To those who appreciate early cinema that truly makes you think, both about the film and the subtext with which it was written and filmed, it is a must-see.

Ahead of its time
This is a very interesting film on so many levels. It's interesting to see just how far ahead German cinema was of its American counterpart at this point in time. Although there is not that much talking in this early German talking picture - Fritz Lang resisted going to sound in the first place - what conversation that does take place is well done and natural sounding. Compare it with any American film from 1931 and you can't help but see the difference.

The murderer, artfully played by Peter Lorre, has been killing children that have no link to him personally for months.
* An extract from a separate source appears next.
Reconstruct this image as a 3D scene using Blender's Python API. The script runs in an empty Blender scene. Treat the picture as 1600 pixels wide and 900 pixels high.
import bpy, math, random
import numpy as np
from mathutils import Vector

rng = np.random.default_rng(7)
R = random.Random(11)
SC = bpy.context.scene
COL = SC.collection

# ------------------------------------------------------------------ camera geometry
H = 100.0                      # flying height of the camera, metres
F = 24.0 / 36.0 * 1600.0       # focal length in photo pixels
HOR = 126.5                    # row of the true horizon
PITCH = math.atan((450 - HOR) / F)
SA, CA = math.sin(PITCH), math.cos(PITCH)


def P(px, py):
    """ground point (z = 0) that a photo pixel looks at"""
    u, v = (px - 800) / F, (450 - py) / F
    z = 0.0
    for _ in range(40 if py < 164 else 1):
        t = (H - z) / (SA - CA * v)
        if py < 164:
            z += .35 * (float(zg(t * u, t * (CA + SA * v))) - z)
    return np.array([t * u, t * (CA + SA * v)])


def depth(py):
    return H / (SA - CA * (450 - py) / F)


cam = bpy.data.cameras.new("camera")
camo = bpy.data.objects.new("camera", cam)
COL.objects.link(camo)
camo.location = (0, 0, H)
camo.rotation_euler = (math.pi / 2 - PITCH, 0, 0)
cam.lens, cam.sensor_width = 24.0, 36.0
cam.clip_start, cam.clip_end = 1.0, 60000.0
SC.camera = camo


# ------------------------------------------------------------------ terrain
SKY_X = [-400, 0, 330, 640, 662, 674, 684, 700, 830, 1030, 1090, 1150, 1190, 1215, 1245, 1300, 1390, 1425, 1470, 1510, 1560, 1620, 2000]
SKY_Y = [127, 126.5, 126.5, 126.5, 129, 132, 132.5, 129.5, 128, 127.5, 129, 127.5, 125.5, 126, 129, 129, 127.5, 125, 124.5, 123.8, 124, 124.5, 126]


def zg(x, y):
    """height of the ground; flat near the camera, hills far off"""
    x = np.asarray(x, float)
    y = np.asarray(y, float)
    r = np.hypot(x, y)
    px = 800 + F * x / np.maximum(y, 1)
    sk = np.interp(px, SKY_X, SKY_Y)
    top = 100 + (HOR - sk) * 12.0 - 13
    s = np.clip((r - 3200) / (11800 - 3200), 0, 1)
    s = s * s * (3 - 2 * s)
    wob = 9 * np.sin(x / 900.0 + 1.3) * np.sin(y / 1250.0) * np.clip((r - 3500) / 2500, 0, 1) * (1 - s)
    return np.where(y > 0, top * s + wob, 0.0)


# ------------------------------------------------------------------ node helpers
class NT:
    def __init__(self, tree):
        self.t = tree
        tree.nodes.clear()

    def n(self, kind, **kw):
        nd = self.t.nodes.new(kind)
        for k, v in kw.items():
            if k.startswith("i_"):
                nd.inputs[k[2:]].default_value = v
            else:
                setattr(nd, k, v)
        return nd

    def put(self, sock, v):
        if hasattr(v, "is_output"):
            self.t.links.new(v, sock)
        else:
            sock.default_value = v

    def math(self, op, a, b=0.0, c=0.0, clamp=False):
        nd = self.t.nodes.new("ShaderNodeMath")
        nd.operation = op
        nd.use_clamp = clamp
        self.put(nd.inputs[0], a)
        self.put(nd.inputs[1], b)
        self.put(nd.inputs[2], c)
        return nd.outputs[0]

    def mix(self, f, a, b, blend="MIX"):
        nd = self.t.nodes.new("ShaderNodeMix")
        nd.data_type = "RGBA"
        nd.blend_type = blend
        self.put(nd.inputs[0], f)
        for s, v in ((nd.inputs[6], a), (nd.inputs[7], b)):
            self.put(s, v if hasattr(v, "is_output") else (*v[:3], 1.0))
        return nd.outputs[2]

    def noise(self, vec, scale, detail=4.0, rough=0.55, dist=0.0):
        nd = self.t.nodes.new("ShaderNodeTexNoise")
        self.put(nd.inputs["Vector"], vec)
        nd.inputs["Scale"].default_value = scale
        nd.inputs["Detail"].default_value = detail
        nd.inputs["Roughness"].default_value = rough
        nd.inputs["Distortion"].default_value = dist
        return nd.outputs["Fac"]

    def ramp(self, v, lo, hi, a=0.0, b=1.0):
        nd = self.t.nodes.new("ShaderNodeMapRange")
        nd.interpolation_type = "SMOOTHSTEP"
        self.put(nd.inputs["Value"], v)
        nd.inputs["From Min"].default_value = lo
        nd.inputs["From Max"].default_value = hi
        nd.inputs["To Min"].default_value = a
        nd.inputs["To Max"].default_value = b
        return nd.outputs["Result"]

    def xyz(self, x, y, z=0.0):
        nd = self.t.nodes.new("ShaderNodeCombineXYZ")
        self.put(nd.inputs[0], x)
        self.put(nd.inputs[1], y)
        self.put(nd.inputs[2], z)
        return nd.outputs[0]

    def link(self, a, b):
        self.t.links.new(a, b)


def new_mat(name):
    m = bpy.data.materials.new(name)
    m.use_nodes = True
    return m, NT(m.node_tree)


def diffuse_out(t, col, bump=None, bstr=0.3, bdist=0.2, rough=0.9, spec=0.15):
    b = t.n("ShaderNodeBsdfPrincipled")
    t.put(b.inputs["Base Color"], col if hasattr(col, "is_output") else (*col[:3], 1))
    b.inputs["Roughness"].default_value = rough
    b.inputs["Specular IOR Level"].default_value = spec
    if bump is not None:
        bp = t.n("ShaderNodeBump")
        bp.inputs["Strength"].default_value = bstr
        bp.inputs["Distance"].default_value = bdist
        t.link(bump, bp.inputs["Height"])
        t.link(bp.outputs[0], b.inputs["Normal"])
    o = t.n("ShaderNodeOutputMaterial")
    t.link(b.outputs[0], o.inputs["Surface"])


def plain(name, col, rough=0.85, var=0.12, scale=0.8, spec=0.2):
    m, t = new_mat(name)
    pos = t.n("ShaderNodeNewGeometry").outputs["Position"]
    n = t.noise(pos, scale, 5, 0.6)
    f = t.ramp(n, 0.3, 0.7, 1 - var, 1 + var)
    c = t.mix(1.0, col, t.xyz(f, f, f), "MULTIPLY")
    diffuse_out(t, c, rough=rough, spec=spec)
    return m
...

The police, despite all of their efforts, are unable to catch him, mainly because there is no rhyme or reason in his choice of victims. At first there is a focus on the victims and the hole left in their families by their killing. Then, the film shifts to two normally opposed groups - the police and the underworld. After several months of no results by the authorities, the police are unhappy because it reflects badly upon them, and the underworld is unhappy because their activities are being disrupted because of the police doing constant raids in their efforts to capture the killer.
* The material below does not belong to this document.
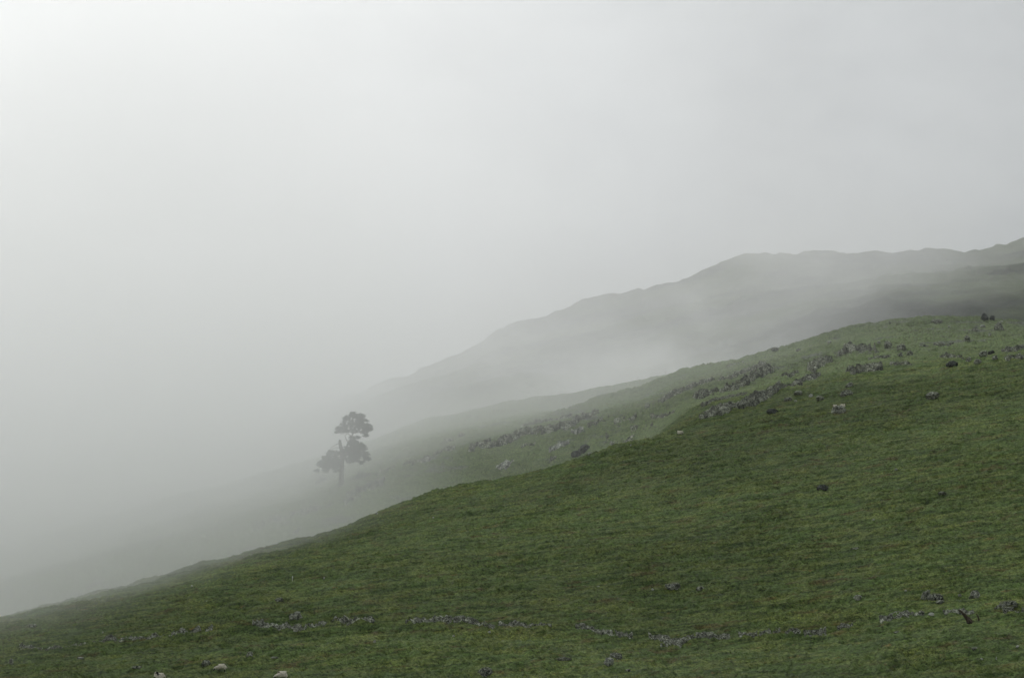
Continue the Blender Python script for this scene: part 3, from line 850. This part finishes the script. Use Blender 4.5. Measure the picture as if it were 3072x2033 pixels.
# --- the pine
tp = ground_at(1023, 1456)
ts = tp.length / F_PX
tree = empty('pine_tree', tp)
tag(tree, 'lone windblown pine with split crown and broken trunk stub in the mist', 'tree')
Q = lambda u, v, y=0.0: Vector(((u - 1023) * ts, y, (1456 - v) * ts))
trunk_ch = [(Q(1023, 1462), 13 * ts), (Q(1023, 1452), 9.0 * ts), (Q(1024, 1425), 6.8 * ts), (Q(1025, 1398), 6.4 * ts), (Q(1026, 1375), 6.2 * ts),
            (Q(1024, 1355), 5.6 * ts), (Q(1020, 1338), 4.9 * ts), (Q(1017, 1322), 3.9 * ts)]
tube_mesh('trunk', [trunk_ch,
                    [(Q(1017, 1326), 1.8 * ts), (Q(1016, 1319), .7 * ts)], [(Q(1019, 1326), 1.5 * ts), (Q(1022, 1321), .5 * ts)]], M['bark'], tree, 9, .12, 3)
br = [[(Q(1026, 1372), 3.2 * ts), (Q(1034, 1350, .4), 2.8 * ts), (Q(1043, 1330, .5), 2.4 * ts), (Q(1052, 1312, .3), 2.0 * ts), (Q(1060, 1292), 1.5 * ts), (Q(1066, 1265), .9 * ts)],
      [(Q(1052, 1312, .3), 1.3 * ts), (Q(1044, 1304, -.3), .9 * ts), (Q(1034, 1302, -.6), .7 * ts), (Q(1020, 1306, -.5), .45 * ts)],
      [(Q(1043, 1330, .5), 1.3 * ts), (Q(1036, 1318), 1.0 * ts), (Q(1033, 1308), .8 * ts), (Q(1045, 1296, .5), .6 * ts)],
      [(Q(1058, 1300), 1.3 * ts), (Q(1078, 1296, .6), .9 * ts), (Q(1098, 1306, .8), .55 * ts)],
      [(Q(1018, 1330), 1.2 * ts), (Q(1005, 1336), .8 * ts), (Q(992, 1344), .7 * ts), (Q(984, 1354), .6 * ts), (Q(980, 1362), .4 * ts)],
      [(Q(1019, 1345), 1.1 * ts), (Q(1006, 1345, -.5), .7 * ts), (Q(996, 1348, -.6), .6 * ts), (Q(990, 1358, -.5), .45 * ts)],
      [(Q(1024, 1372), 2.0 * ts), (Q(1008, 1372, .3), 1.5 * ts), (Q(988, 1380, .4), 1.1 * ts), (Q(968, 1392, .3), .7 * ts)],
      [(Q(1025, 1368), 2.0 * ts), (Q(1048, 1362, -.5), 1.5 * ts), (Q(1074, 1360, -.6), 1.1 * ts), (Q(1098, 1372, -.5), .6 * ts)],
      [(Q(1060, 1290), 1.2 * ts), (Q(1040, 1282, .7), .8 * ts), (Q(1016, 1290, .9), .5 * ts)],
      [(Q(1063, 1280), 1.2 * ts), (Q(1085, 1270, -.7), .8 * ts), (Q(1108, 1282, -.9), .5 * ts)],
      [(Q(1022, 1400), 1.0 * ts), (Q(1000, 1408, -.3), .7 * ts), (Q(975, 1416, -.5), .45 * ts), (Q(955, 1420, -.5), .3 * ts)]]
for k, ch in enumerate(br):
    tube_mesh('limb', [ch], M['bark'], tree, 6, .10, 10 + k)


def crown(lobes, n, seed, holes=()):
    """foliage pads: many small tufts gathered into lumpy clumps, with gaps between them"""
    rs = random.Random(seed); V = []; F_ = []; clumps = []
    for (cu, cv, ru, rv) in lobes:
        for _ in range(int(ru * rv / 8) + 2):
            an = rs.uniform(0, 6.283); q = rs.random() ** .5
            r_ = rs.uniform(1.8, 5.0)
            u_ = cu + math.cos(an) * q * max(ru - 2, 2); v_ = cv + math.sin(an) * q * max(rv - 2, 1.5)
            dy = rs.uniform(-1, 1) * math.sqrt(max(0, 1 - q * q)) * min(ru, 32)
            if any((u_ - hu)**2 + (v_ - hv)**2 < hr**2 * 1.6 for hu, hv, hr in holes): continue
            clumps.append((u_, v_, dy, r_))
    tot_ = sum(c_[3] ** 2 for c_ in clumps)
    for (u_, v_, dy, r_) in clumps:
        per = max(8, int(n * r_ * r_ / tot_))
        cc = Q(u_, v_, dy * ts)
        for _ in range(per):
            d_ = Vector((rs.gauss(0, 1), rs.gauss(0, 1), rs.gauss(0, 1))).normalized() * (abs(rs.gauss(0, .62)))
            c = cc + Vector((d_.x * r_ * 1.25, d_.y * r_, d_.z * r_ * .70)) * ts
            for __ in range(3):
                dirv = (d_ * .8 + Vector((rs.gauss(0, .6), rs.gauss(0, .6), rs.gauss(.3, .6)))).normalized()
                side = dirv.cross(Vector((rs.gauss(0, 1), rs.gauss(0, 1), rs.gauss(0, 1)))).normalized()
                o_ = c + Vector((rs.gauss(0, .07), rs.gauss(0, .07), rs.gauss(0, .06)))
                l_ = rs.uniform(.14, .36); w_ = rs.uniform(.035, .075)
                i0 = len(V)
                V += [o_ - side * w_, o_ + side * w_, o_ + dirv * l_]
                F_.append((i0, i0 + 1, i0 + 2))
    return np.array([tuple(v) for v in V]), np.array(F_)


# umbrella-shaped top, dense right-hand mass, drooping left-hand mass
tops = [(1061, 1262, 30, 17), (1040, 1272, 22, 15), (1085, 1270, 22, 16), (1022, 1290, 18, 13), (1052, 1290, 26, 12), (1090, 1290, 24, 13),
        (1105, 1284, 13, 13), (1058, 1246, 16, 9), (1075, 1250, 17, 9), (1036, 1254, 12, 9), (1010, 1295, 8, 6), (1098, 1306, 10, 6)]
rgt = [(1058, 1326, 17, 10), (1066, 1340, 30, 15), (1052, 1352, 28, 14), (1082, 1348, 20, 14), (1070, 1364, 30, 13), (1094, 1366, 16, 12), (1046, 1372, 20, 10),
       (1100, 1378, 12, 8), (1062, 1380, 18, 8), (1052, 1313, 10, 5), (1070, 1314, 9, 5), (1060, 1350, 34, 22), (1050, 1384, 18, 8), (1084, 1388, 14, 7)]
lft = [(1000, 1362, 22, 11), (990, 1376, 26, 13), (972, 1388, 22, 11), (1004, 1388, 20, 12), (985, 1402, 20, 9), (965, 1396, 17, 9), (1010, 1400, 12, 7), (975, 1412, 14, 5), (950, 1414, 9, 4), (990, 1388, 32, 20), (1008, 1412, 12, 8)]
for nm, lb_, sd, hl in ((tops, 'umbrella-shaped upper crown', 5, ((1040, 1268, 5), (1026, 1303, 4), (1047, 1303, 5), (1082, 1308, 5))),
                        (rgt, 'dense lower crown on the right', 6, ((1086, 1362, 4), (1034, 1332, 4))),
                        (lft, 'drooping lower crown on the left', 7, ())):
    V_, F_ = crown(nm, 8500 if sd == 5 else 9500, sd, hl)
    me = mesh_np('crown', V_, F_, smooth=False)
    tag(obj('crown', me, M['needles'], tree), lb_)

# low heather scrub near the pine
for (u, v, w, h_, lb) in [(962, 1442, 26, 12, 'low dark heather bush in mist left of the pine trunk'),
                          (1085, 1425, 44, 16, 'low dark heather bush in mist right of the pine trunk')]:
    p = ground_at(u, v + 4); s = p.length / F_PX; rs = random.Random(u); V_ = []; F_ = []
    for _ in range(1500):
        a_ = rs.gauss(0, .38); b_ = rs.gauss(0, .38); c_ = abs(rs.gauss(0, .42)) * max(0, 1 - a_ * a_)
        c = Vector((a_ * w * s, b_ * w * s * .6, 0)); c.z = landz(p.x + c.x, p.y + c.y) - p.z + c_ * h_ * s
        dv = Vector((rs.gauss(0, 1), rs.gauss(0, 1), rs.gauss(.5, 1))).normalized() * rs.uniform(.12, .26)
        sd_ = dv.cross(Vector((rs.gauss(0, 1), rs.gauss(0, 1), 0.3))).normalized() * .06
        i0 = len(V_); V_ += [tuple(c - sd_), tuple(c + sd_), tuple(c + dv)]; F_.append((i0, i0 + 1, i0 + 2))
    o = obj('bush', mesh_np('bush', V_, F_, False), M['needles']); o.location = p
    tag(o, lb, 'bush')

# --- fence posts on the misty skyline meadow
PG = 'bare fence posts standing along the misty meadow skyline'
post_labels = ['leftmost faint bare post, deepest in mist, on the meadow skyline',
               'second faint post from the left on the meadow skyline',
               'faint post just left of the tallest bright post',
               'tallest and brightest bare post on the meadow skyline',
               'leaning pale post just right of the brightest post',
               'faint post left of where the rocky slope meets the skyline',
               'faint post third from the right in the post row',
               'faint post second from the right, above the rocky slope edge',
               'rightmost post, standing by the rocky skyline hump']
for (u, v, h_, ln), lb in zip([(1409, 1238, 15, 0), (1482, 1222, 16, 1), (1551, 1208, 17, -1), (1625, 1196, 22, 1), (1696, 1187, 19, -4),
                               (1757, 1175, 16, 0), (1848, 1157, 17, 1), (1914, 1147, 18, 0), (1996, 1127, 19, 0)], post_labels):
    p = ground_at(u, v); s = p.length / F_PX; hh_ = h_ * s
    o = tube_mesh('fence_post', [[((0, 0, -.4), .085), ((0, 0, hh_ * .5), .080), ((0.01, 0, hh_), .072)]], M['post'], None, 8, .06, u)
    o.location = p; o.rotation_euler = (0, R(ln), 0)
    tag(o, lb, 'post', PG)
p = ground_at(877, 1741); s = p.length / F_PX
o = tube_mesh('marker_post', [[((0, 0, -.3), .05), ((0, 0, .2), .05), ((.01, 0, 12 * s), .085), ((.01, 0, 13 * s), .06)]], M['post'], None, 8, .05, 3)
o.location = p; tag(o, 'short white marker post standing alone on the left slope', 'post')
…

In a particularly well-done part of the film the scene shifts back and forth between a conference of police and one of the underworld. They discuss how they are going to catch the killer. The police settle upon the idea of looking for people with a history of past mental problems that were pronounced cured and released. The underworld decides to enlist an invisible group - the beggars - to follow every child at all times and therefore catch the killer. Both groups focus on the right suspect, the question is - who gets there first? M is a fascinating film that raises many topics - the death penalty, a group of criminals that are criminals by choice causing less stress on society than a lone criminal that acts out of an uncontrollable compulsion, and the motivations of the authorities often being their own bureaucratic survival rather than the larger issue of ending a series of horrible acts against humanity.